Strachan decided to call time-out—and the move paid off.
“The theme over the last three games has been when we got ourselves in trouble, we’re able to rebound from it,” he noted.
“When the intensity needed to be picked up, like tonight [Saturday] early in the third period, we were able to respond.”
The Lakers buckled down defensively from then on—and their newest player put the stake through the Norskies’ heart.
Dawson Waddell, picked up this past week from the Steinbach Pistons (MJHL), took a pass from Matt Tustin, who took a sharp left turn to the bench for a line change.
Facing a 1-on-3 situation, Waddell decided to unload a shot, which zinged past Novak stick side at 10:19 to take what life was left in Thief River Falls out of them.
“I just put it right where the goalie couldn’t save it,” smiled the 18-year-old from Brandon.
Ryan Wagner made 26 saves to earn his third-straight win.

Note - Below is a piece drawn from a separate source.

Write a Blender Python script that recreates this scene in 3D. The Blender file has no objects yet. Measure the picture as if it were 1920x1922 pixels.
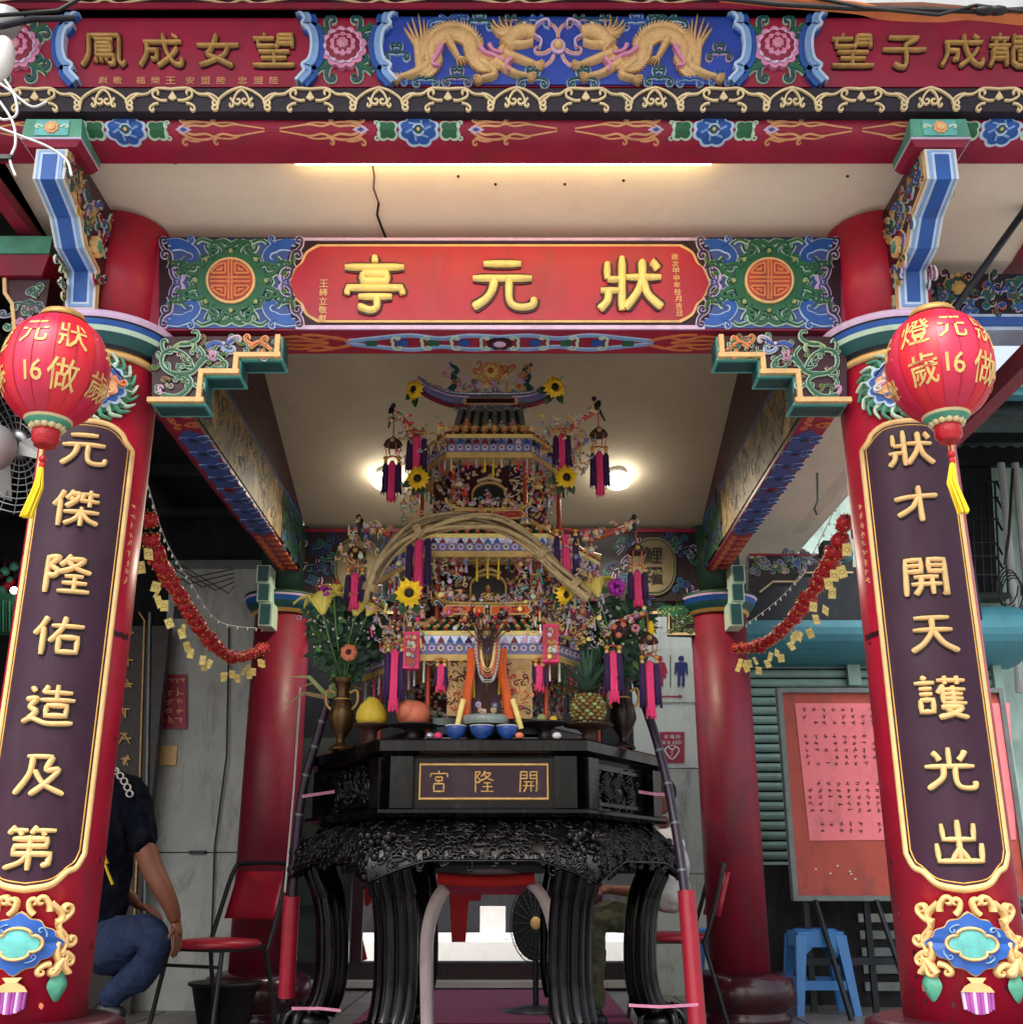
import bpy, bmesh, math, random
from mathutils import Vector, Matrix
random.seed(7)
R = math.radians
SC = bpy.context.scene
COL = SC.collection
# ------------------------------------------------------------------ camera
FPX = 2050.0; PITCH = R(18.6); ZC = 0.75
cam_d = bpy.data.cameras.new('camera'); cam = bpy.data.objects.new('camera', cam_d); COL.objects.link(cam)
cam_d.sensor_width = 36; cam_d.lens = 36*FPX/1922; cam_d.clip_start = .05; cam_d.clip_end = 500
cam.location = (0, 0, ZC); cam.rotation_euler = (math.pi/2+PITCH, 0, 0)
SC.camera = cam
# ------------------------------------------------------------------ world, sun, exposure
SUN_EL, SUN_AZ = R(52), R(200)      # azimuth measured clockwise from +Y: behind the camera, a little to its left
w = bpy.data.worlds.new('World'); SC.world = w; w.use_nodes = True
nt = w.node_tree; nt.nodes.clear()
sky = nt.nodes.new('ShaderNodeTexSky'); sky.sky_type = 'NISHITA'; sky.sun_disc = False
sky.sun_elevation = SUN_EL; sky.sun_rotation = SUN_AZ; sky.dust_density = 4; sky.air_density = 1.4; sky.ozone_density = .6
hs = nt.nodes.new('ShaderNodeHueSaturation'); hs.inputs['Saturation'].default_value = .5
bg = nt.nodes.new('ShaderNodeBackground'); bg.inputs[1].default_value = .15
ow = nt.nodes.new('ShaderNodeOutputWorld')
nt.links.new(sky.outputs[0], hs.inputs['Color']); nt.links.new(hs.outputs[0], bg.inputs[0]); nt.links.new(bg.outputs[0], ow.inputs[0])
sd = bpy.data.lights.new('sun', 'SUN'); sd.energy = 1.1; sd.angle = R(25); sd.color = (1, .97, .94)
sun = bpy.data.objects.new('sun', sd); COL.objects.link(sun); sun.location = (0, -5, 12)
_dv = Vector((math.sin(SUN_AZ)*math.cos(SUN_EL), math.cos(SUN_AZ)*math.cos(SUN_EL), math.sin(SUN_EL)))
sun.rotation_euler = _dv.to_track_quat('Z', 'Y').to_euler()
SC.view_settings.view_transform = 'Standard'; SC.view_settings.look = 'None'
SC.view_settings.exposure = 1.0; SC.view_settings.gamma = 1
SC.view_settings.use_curve_mapping = False

# ------------------------------------------------------------------ image ray -> place in the world
CT, ST = math.cos(PITCH), math.sin(PITCH)
def ray(px, py):
    x = (px-960)/FPX; y = (961-py)/FPX
    return x, CT-ST*y, ST+CT*y
def at(px, py, Y):
    x, f, u = ray(px, py); return Vector((x/f*Y, Y, ZC+u/f*Y))
def zr(py, Y): return at(960, py, Y).z
def xr(px, py, Y): return at(px, py, Y).x

# ------------------------------------------------------------------ materials
def lin(h):
    h = h.lstrip('#'); out = []
    for i in (0, 2, 4):
        c = int(h[i:i+2], 16)/255; out.append(c/12.92 if c < .04045 else ((c+.055)/1.055)**2.4)
    return out
MATS = {}; DIRT = .38
def M(name):
    if name in MATS: return MATS[name]
    hx, rough, metal, var, bump, scale = PAL[name]
    m = bpy.data.materials.new(name); m.use_nodes = True; t = m.node_tree; b = t.nodes['Principled BSDF']
    c = lin(hx)
    tc = t.nodes.new('ShaderNodeTexCoord')
    n = t.nodes.new('ShaderNodeTexNoise'); n.inputs['Scale'].default_value = scale; n.inputs['Detail'].default_value = 6
    n.inputs['Roughness'].default_value = .62
    t.links.new(tc.outputs['Object'], n.inputs['Vector'])
    cr_ = t.nodes.new('ShaderNodeValToRGB')
    cr_.color_ramp.elements[0].position = .28; cr_.color_ramp.elements[1].position = .72
    cr_.color_ramp.elements[0].color = [max(0, v*(1-var)) for v in c]+[1]
    cr_.color_ramp.elements[1].color = [min(1, v*(1+var*.6)) for v in c]+[1]
    t.links.new(n.outputs['Fac'], cr_.inputs[0])
    n3 = t.nodes.new('ShaderNodeTexNoise'); n3.inputs['Scale'].default_value = 2.2; n3.inputs['Detail'].default_value = 9; n3.inputs['Roughness'].default_value = .75; n3.inputs['Distortion'].default_value = .6
    mp3 = t.nodes.new('ShaderNodeMapping'); mp3.inputs['Scale'].default_value = (3.2, 3.2, 1.0); t.links.new(tc.outputs['Object'], mp3.inputs[0]); t.links.new(mp3.outputs[0], n3.inputs['Vector'])
    r3 = t.nodes.new('ShaderNodeValToRGB'); r3.color_ramp.elements[0].position = .50; r3.color_ramp.elements[1].position = .74; r3.color_ramp.elements[1].color = ((.10,)*3 if name in ('cream', 'inner_cream', 'white', 'bright_white', 'lily', 'petal_yellow', 'card_yellow', 'lantern_red', 'lantern_pink', 'skin') else (.72,)*3 if name in ('red', 'red_back', 'off_white', 'wall_white', 'mint_wall', 'board_red') else (DIRT,)*3)+(1,); r3.color_ramp.elements[0].color = (0, 0, 0, 1)
    t.links.new(n3.outputs['Fac'], r3.inputs[0])
    mx = t.nodes.new('ShaderNodeMix'); mx.data_type = 'RGBA'; mx.inputs['B'].default_value = (.055, .045, .045, 1)
    t.links.new(r3.outputs[0], mx.inputs['Factor']); t.links.new(cr_.outputs[0], mx.inputs['A']); t.links.new(mx.outputs['Result'], b.inputs['Base Color'])
    n2 = t.nodes.new('ShaderNodeTexNoise'); n2.inputs['Scale'].default_value = scale*3.1; n2.inputs['Detail'].default_value = 4
    t.links.new(tc.outputs['Object'], n2.inputs['Vector'])
    mr = t.nodes.new('ShaderNodeMapRange'); mr.inputs[3].default_value = max(.02, rough-.1); mr.inputs[4].default_value = min(1, rough+.14)
    t.links.new(n2.outputs['Fac'], mr.inputs[0]); t.links.new(mr.outputs[0], b.inputs['Roughness'])
    b.inputs['Metallic'].default_value = metal
    b.inputs['Specular IOR Level'].default_value = {'navy': .08, 'jeans': .1, 'lacquer': .22, 'carved_black': .35, 'black_panel': .3, 'aubergine': .3, 'panel_aubergine': .3, 'dark_maroon': .35, 'red': .42}.get(name, .5)
    if bump:
        bp = t.nodes.new('ShaderNodeBump'); bp.inputs['Strength'].default_value = bump; bp.inputs['Distance'].default_value = .004
        t.links.new(n2.outputs['Fac'], bp.inputs['Height']); t.links.new(bp.outputs[0], b.inputs['Normal'])
    MATS[name] = m; return m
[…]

Brandon Zajicek had three assists to give him five for the week, good enough to make him the first Laker this season to earn the Play It Again Sports player of the week award.
The Lakers, who don’t play again until Nov. 25 against the host Dryden GM Ice Dogs in the first of three-straight road games, are anticipating being in good health after their lengthy hiatus.
Forwards Julian Uhryniuk and Tanner Garnham, as well as goalie Brandon Bodnar, are definite possibilities to be back for the Dryden game.
Even defenceman Bryce Patterson, who hasn’t played since breaking his wrist in training camp, also may be ready.
Forward Jared Virtanen and defenceman Frank Zhong remain out indefinitely, but will be back at some point.
That isn’t the case for forward Nathan Washington.
His junior career came to an abrupt end due to a back injury that led to the 20-year-old heading home to Coquitlam, B.C. to rehabilitate it.
The Lakers’ next home game is set for Dec. 2 against Dryden.